In reply to Voigtstr - What do you mean by "wiped out" - On this forum I have seen people post about gearing into - a geared fund, or using LOE to fund shares then margin loan - all Im saying is its quite easy to lose your entire captial - with a 10-15% market drop - thats magnified.
Yes you can make money long term - but there will be huge volatility
Many wouldnt be able to stomach a 40% drop - and end up selling - Yes its not logical but the longer you invest the more you realise about emotions and how it affects your investing.
The comment was not directed at CFS specifically, just that internal gearing magnifies risk and people should not be just looking at 36% return or whatever it was - as the market did 28% (or whatever it was) and if you geared you would have achieved the same or better result
Id rather a diversified portfolio conservatively geared with less volatility - to achieve the same result - or actually a better result once you take into account emotional factors - someone selling as it drops - hoping it will drop lower so that they can pick it up at an even lower price
Again it depends on your risk tolerence - i thought Id be able to hang on long term, and ride things out - but my track record has said no.
MJK - with rebalancing - i dont actually sell - I put more money in so no CGT events. I havent worked out how often yet - probably 3x / yr - or when I have spare money available
austini - my 2nd portfolio consists of ARG,STW, SLF and CTN
no international exposure
I like CTN for small cap exposure - small amount allocated as it is more risky
SLF - is the property index
STW - aust index
ARG - old LIC with good historical returns
AFI - I used to hold this too
I do like the income component growing in argo or AFI
I like both portfolios and know the DFA portfolio has slightly higher fee, but not by much. I have deliberately tilted the DFA portfolio to australian shares to capture a higher dividend yield - of approx 4.1% on the portfolio
LIC dividend yield is about 3.5% atm
Active funds have MERS 1-2% alone, without advisor or wrap
Also my LIC portfolio is in an environment where I can negatively gear
DFA is in a discretionary trust
There are different tax implications to my strategy that I will not go into
The one thing that is appealing to me about how you have structured your indexing approach and use of wrap is its minimal administration and auto rebalancing etc.

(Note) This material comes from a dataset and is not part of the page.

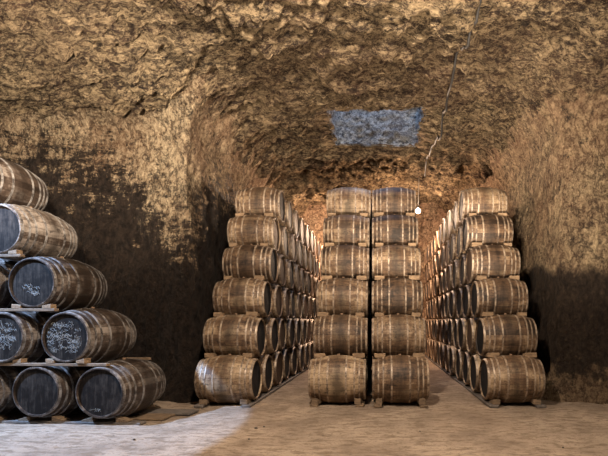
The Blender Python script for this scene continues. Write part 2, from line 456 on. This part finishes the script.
# ---------------------------------------------------------------- the three racks
NDEEP = [12, 12, 11, 11, 10, 10]
for side, cx, aisle in (('left', -2.72, 1), ('right', 2.375, -1)):
    for k in range(6):
        jx = rs.uniform(-.02, .02)
        for n in range(NDEEP[k]):
            face = 'its whole side in view' if n == 0 else 'only its dark end in view'
            lab = f"{'topmost' if k==5 else ORD[k]+' row'} oak barrel of the {side} wall stack, {NTH[n]} one back along the aisle" if n else \
                  f"weathered oak barrel, front of the {side} wall stack, {'topmost' if k==5 else ORD[k]+' row up' if k else 'resting on floor rails'}"
            place_barrel(cx+jx-(.013*k if side == 'left' else 0)+rs.uniform(-.025, .025), row_y(k, n), row_z(k), lab, f'oak barrels stacked along the {side} tunnel wall', n < 7, 0 if n==0 else rs.uniform(-.02, .02))
            if k:
                for e in ((aisle, -aisle) if n == 0 else (aisle,)):
                    if n > 8: continue
                    xe = cx+jx-(.013*k if side == 'left' else 0)+e*(.33+rs.uniform(-.02, .02)); z0 = row_z(k-1)+brad(.33)-.006
                    where = 'aisle end' if e == aisle else 'wall end'
                    chock(rs.choice(chock_mes), xe, row_y(k-1, n)+.03, z0, f"pale block, {where}, under the {NTH[n]} barrel, {'topmost' if k==5 else ORD[k]} row, {side} wall stack", f'wooden blocks between the barrels of the {side} stack', rs.uniform(-.12, .12))
    for e in (aisle, -aisle):
        x = cx+e*.41; me = from_bm('floor_rail', box_bm(.16, 11.6, .05, .008))
        o = link('floor_rail', me, m_rail, loc=(x, D1-.42+5.8, 0)); tag(o, f"long dark timber rail on the floor under the {'aisle' if e==aisle else 'wall'} end of the {side} wall stack", 'rail', 'floor rails under the barrels')
        chock(floor_chock[0], cx+e*.36, D1-.27, .05, f"small rail wedge at the {'aisle' if e==aisle else 'wall'} end of the {side} wall stack's bottom front barrel", 'wedges under the bottom barrels', rs.uniform(-.2, .2), m_beam, name='floor_chock')
CX = {'left': -.745, 'right': .358}
for side in ('left', 'right'):
    e0 = -1 if side == 'left' else 1
    for k in range(6):
        cx = CX[side]-e0*.006*k
        for n in range(7):
            lab = f"oak barrel hidden in the centre stack, {side} column, {'topmost' if k==5 else ORD[k]} row, {NTH[n]} one back" if n else \
                  f"weathered oak barrel, front of the centre stack, {side} column, {'topmost' if k==5 else ORD[k]+' row up' if k else 'on the floor'}"
            place_barrel(cx+rs.uniform(-.008, .008), row_y(k, n), row_z(k), lab, 'oak barrels in the centre stack', n < 1)
            if k and n == 0:
                for e in (-1, 1):
                    where = 'left' if e < 0 else 'right'
                    chock(rs.choice(chock_mes), cx+e*.35, row_y(k-1, n), row_z(k-1)+brad(.35)-.006, f"pale block, {where} end, under the {'topmost' if k==5 else ORD[k]} front barrel, {side} centre column", 'wooden blocks in the centre stack', rs.uniform(-.1, .1))
    for e in (-1, 1):
        cx = CX[side]; where = 'left' if e < 0 else 'right'
        o = link('floor_rail', from_bm('floor_rail', box_bm(.14, 6.9, .05, .008)), m_beam, loc=(cx+e*.40, D1-.40+3.45, 0))
        tag(o, f"timber rail on the floor under the {where} end of the centre stack's {side} column", 'rail', 'floor rails under the barrels')
        chock(floor_chock[1], cx+e*.37, D1-.28, .05, f"small wedge under the {where} end of the {side} centre column's lowest front barrel", 'wedges under the bottom barrels', rs.uniform(-.3, .3), m_beam, name='floor_chock')

# ---------------------------------------------------------------- left stack, ends towards the viewer
LL = 1.12; TH = math.radians(4)
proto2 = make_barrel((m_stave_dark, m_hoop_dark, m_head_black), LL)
ax = Vector((math.sin(TH), math.cos(TH), 0)); rw = Vector((-math.cos(TH), math.sin(TH), 0))
FC = Vector((-4.0, 6.36, 0)); LP, LV, LZ, LS = .975, .79, .475, .535
first = True
def scribble(rg, cx, cy, size, n, parent, x):
    """chalk strokes as thin flattened tubes lying on the head (local y, z plane)"""
    cu = bpy.data.curves.new('chalk_writing', 'CURVE'); cu.dimensions = '3D'; cu.bevel_depth = .0019; cu.bevel_resolution = 0
    for _ in range(n):
        y = cx+rg.uniform(-1, 1)*size; z = cy+rg.uniform(-1, 1)*size*.9
        if (y**2+(z-RB)**2) > .27**2: continue
        sp = cu.splines.new('POLY'); m = rg.randint(5, 11); sp.points.add(m-1)
        for i in range(m):
            yy = y+i*rg.uniform(.006, .016); zz = z+rg.uniform(-1, 1)*.03
            r = math.hypot(yy, zz-RB)
            if r > .30: yy *= .30/r; zz = RB+(zz-RB)*.30/r
            sp.points[i].co = (x, yy, zz, 1)
    tmp = bpy.data.objects.new('tmp', cu); C.objects.link(tmp)
    dg = bpy.context.evaluated_depsgraph_get(); me = bpy.data.meshes.new_from_object(tmp.evaluated_get(dg)); bpy.data.objects.remove(tmp)
    me.materials.clear(); o = link('chalk_writing', me, m_chalk, parent); o['label'] = 'white chalk scribbles'
rg = random.Random(21)
rows_desc = ['bottom row', 'second row', 'third row', 'fourth row', 'top row']
ends_desc = {(0,0): 'bottom row of the left stack, rightmost, streaked black end',
             (0,1): 'bottom row of the left stack, second from its right end',
             (0,2): 'bottom row of the left stack, cut off at left',
             (1,0): 'second row of the left stack, rightmost, scribbled end',
             (1,1): 'second row of the left stack, scribbled end cut off',
             (2,0): 'third row of the left stack, rightmost, small chalk mark',
             (2,1): 'third row of the left stack, at the picture edge',
             (3,0): 'fourth row of the left stack, dark plain end',
             (4,0): 'top of the left stack, its end cut off'}
cnt = [4, 3, 3, 2, 1]
for k in range(5):
    for n in range(cnt[k]):
        f = FC + rw*(LP*(n+k*LS)) + Vector((0, 0, LZ+k*LV))
        jit = rg.uniform(-.02, .02)
        c = f + ax*(LL/2+jit)
        if first: o = proto2; first = False
        else:
            o = dup(proto2)
            for ch in [c_ for c_ in o.children if c_.name.startswith('chalk')]: bpy.data.objects.remove(ch)
        o.location = (c.x, c.y, c.z-RB); o.rotation_euler = (0, 0, PI/2-TH+rg.uniform(-.012, .012))
        d = ends_desc.get((k, n), f'{rows_desc[k]} of the left stack, {NTH[n]} from the right')
        tag(o, 'dark oak barrel in the '+d if not d.startswith('top of') else 'dark oak barrel, '+d, 'barrel', 'dark barrels of the left stack')
        o['_kn'] = k*10+n
chalk = {10: (0, RB, .24, 95), 11: (0, RB, .24, 90), 20: (-.03, RB-.09, .09, 16), 0: (.02, RB-.26, .03, 3)}
for o in [o for o in C.objects if '_kn' in o.keys()]:
    kn = o['_kn']; del o['_kn']
    if kn in chalk:
        cx, cy, sz, n = chalk[kn]; scribble(rg, cx, cy, sz, n, o, -(LL/2-.0265))
# cross beams and blocks between the rows
def along(px, pz, length, depth_off, thick, wid, label, name='cross_beam', mat=m_beam, cat='beam', group=None):
    """beam lying along the row; px = distance left of the right-hand bottom barrel axis where its right end is"""
    c = FC + rw*(px+length/2) + ax*depth_off + Vector((0, 0, pz))
    me = from_bm(name, box_bm(length, wid, thick, .006)); o = link(name, me, mat, loc=c); o.rotation_euler = (0, 0, -TH)
    return tag(o, label, cat, group)
NM = ['', 'second', 'third', 'fourth', 'top']
for k in range(1, 5):
    ztop = LZ+(k-1)*LV + RH+.020
    over = {1: .62, 2: .36, 3: .36, 4: .30}[k]
    for d_, wh in ((.05, 'front'), (1.07, 'rear')):
        along(k*LS*LP-over, ztop+.002, over+LP*(cnt[k]-.4), d_, .042, .085, f"brown timber under the {wh} of the {NM[k]} row in the left stack", group='cross timbers of the left stack')
    for n in range(min(2, cnt[k])):
        for s in (-1, 1):
            p = FC + rw*(LP*(n+k*LS)+s*.235) + ax*.06 + Vector((0, 0, ztop+.045))
            if s < 0 and k == 1 and n == 0: me = chock_mes[2]
            else: me = chock_mes[1]
            o = chock(me, p.x, p.y, p.z, f"wooden wedge {'right' if s<0 else 'left'} of the left stack's {NM[k]} row barrel {'nearest the wall' if n==0 else 'at the picture edge'}", 'wedges of the left stack', -TH+ (PI/2 if s < 0 else -PI/2)+rg.uniform(-.1, .1))
            o.scale = (.62, .8, .8)
along(-.55, 0, 4.2, .16, .035, .16, 'long flat board on the floor under the front of the left stack', 'floor_board', m_rail, 'board', 'boards under the left stack')
along(-.92, 0, 4.4, .95, .035, .34, 'long flat board on the floor under the rear of the left stack', 'floor_board', m_rail, 'board', 'boards under the left stack')
along(-.70, .0, .5, .575, .03, .40, 'short brown board between two long boards beside the bottom right barrel', 'floor_board', m_beam, 'board', 'boards under the left stack')
for n in range(3):
    for s in (-1, 1):
        p = FC + rw*(LP*n+s*.26) + ax*.16 + Vector((0, 0, .035))
        o = chock(floor_chock[0], p.x, p.y, p.z, f"floor wedge {'right' if s<0 else 'left'} of the left stack's bottom barrel {['at its right end', 'second from the right', 'at the picture edge'][n]}", 'wedges of the left stack', -TH+(PI/2 if s > 0 else -PI/2), name='floor_chock')
        o.scale = (1, .9, .8)

# ---------------------------------------------------------------- cable, lamps
def tube(name, pts, r, mat, parent=None, loc=None):
    bm = bmesh.new(); seg = 8; rings = []
    for i, p in enumerate(pts):
        a = Vector(pts[max(0, i-1)]); b = Vector(pts[min(len(pts)-1, i+1)]); t = (b-a).normalized()
        u = t.cross(Vector((1, .2, .1))).normalized(); v = t.cross(u)
        rings.append([bm.verts.new(Vector(p)+u*r*math.cos(2*PI*k/seg)+v*r*math.sin(2*PI*k/seg)) for k in range(seg)])
    for A, B in zip(rings[:-1], rings[1:]):
        for k in range(seg): bm.faces.new((A[k], A[(k+1) % seg], B[(k+1) % seg], B[k]))
    bm.faces.new(rings[0]); bm.faces.new(rings[-1][::-1])
    return link(name, from_bm(name, bm, True), mat, parent, loc)
pts = []
y = 5.6
while y < 14.35:
    x = 1.44+.05*math.sin(y*1.3)+.035*fr(y*1.5, 0, 0, 3)
    pts.append((x, y, min(ceil_z(x, y), ceil_z(x, y+.1), ceil_z(x, y-.1))-.028)); y += .12
tag(tube('ceiling_cable', pts, .024, m_cable), 'black cable running along the rock ceiling towards the hanging bulb', 'cable')
def hanging_lamp(x, y, z, label, power):
    top = ceil_z(x, y); root = bpy.data.objects.new('hanging_lamp', None); C.objects.link(root); root.location = (x, y, z); tag(root, label, 'lamp', 'bare bulbs at the tunnel end')
    tube('flex', [(0, 0, .14), (.01, 0, .14+(top-z-.14)*.5), (.03, 0, top-z+.03)], .012, m_flex, root)
    bm = bmesh.new(); bmesh.ops.create_cone(bm, segments=16, cap_ends=True, radius1=.032, radius2=.022, depth=.09, matrix=Matrix.Translation((0, 0, .11)))
    link('socket', from_bm('socket', bm), m_socket, root)
    bm = bmesh.new(); bmesh.ops.create_uvsphere(bm, u_segments=20, v_segments=14, radius=.075)
    for v in bm.verts:
        if v.co.z > 0: v.co.z *= 1.35; v.co.x *= 1-.35*v.co.z/.08; v.co.y *= 1-.35*v.co.z/.08
    link('bulb', from_bm('bulb', bm, True), m_bulb, root)
    l = bpy.data.lights.new('bulb_light', 'POINT'); l.energy = power; l.color = (1, .68, .46); l.shadow_soft_size = .07
    o = bpy.data.objects.new('bulb_light', l); C.objects.link(o); o.parent = root; o.location = (0, -.0, -.14)
hanging_lamp(1.24, 14.5, 5.08, 'lit bare bulb hanging from the ceiling just right of the centre stack', 420)
hanging_lamp(-1.25, 17.2, 5.1, 'lit bare bulb hidden behind the top of the centre stack', 850)

# ---------------------------------------------------------------- loose stones
def stone(px, py, r, label):
    d = 1.5*F/(py-321); x = (px-380)*d/F
    bm = bmesh.new(); bmesh.ops.create_icosphere(bm, subdivisions=2, radius=r)
    for v in bm.verts: v.co *= 1+.35*noise.noise(v.co*30+Vector((px, py, 0))); v.co.z *= .65
    o = link('stone', from_bm('stone', bm, True), m_stone, loc=(x, d, floor_z(x, d)+r*.35))
    tag(o, label, 'stone', 'small stones on the earth floor')
for a in ((256, 429, .024, 'largest of three dark stones on the floor before the left aisle'), (264, 426.5, .016, 'farthest of three dark stones on the floor before the left aisle'),
          (249, 439, .014, 'nearest of three dark stones on the floor before the left aisle'), (134, 441, .018, 'dark stone on the grey lit floor before the left stack'),
          (420, 432, .012, 'tiny stone on the floor in front of the centre stack'), (563, 447, .014, 'tiny stone on the floor at the lower right corner')): stone(*a)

Regardless of implementation I'm a huge fan of passive investing using index funds and/or similar beasts such as LICs. Not only does it require next to no effort to invest this way but the returns are often superior to most active managers or stock pickers (with much less tax to pay). Plus it is one of the safest ways to invest with the risk of the funds going bust almost non-existent. Safe with excellent returns and minimal effort - ah what a way to go.
I used to frequent Aus.invest where Travis Morien (a planner) raved about DFA and indexing in general. He is one FP I had a lot of respect for. There was some great discussion there. Shame about all the spam etc.
Do you mind me asking which wrap platform you are using?
I have SLF and STW (amongst others), as well as HHV and Australian Ethical. If I wasn't such a dabbler I would be fine with just SLF and STW, nice and simple, and low fees - though unfortunately there is no exchange traded international index fund or ethical index fund.
Check out ishares.com.au by Barclays. Just what you're after.
THANKS! yes this is new and I didn't know about it.. now to wait for it to pop up as an acceptable security in St George Margin lending - or maybe even ask them.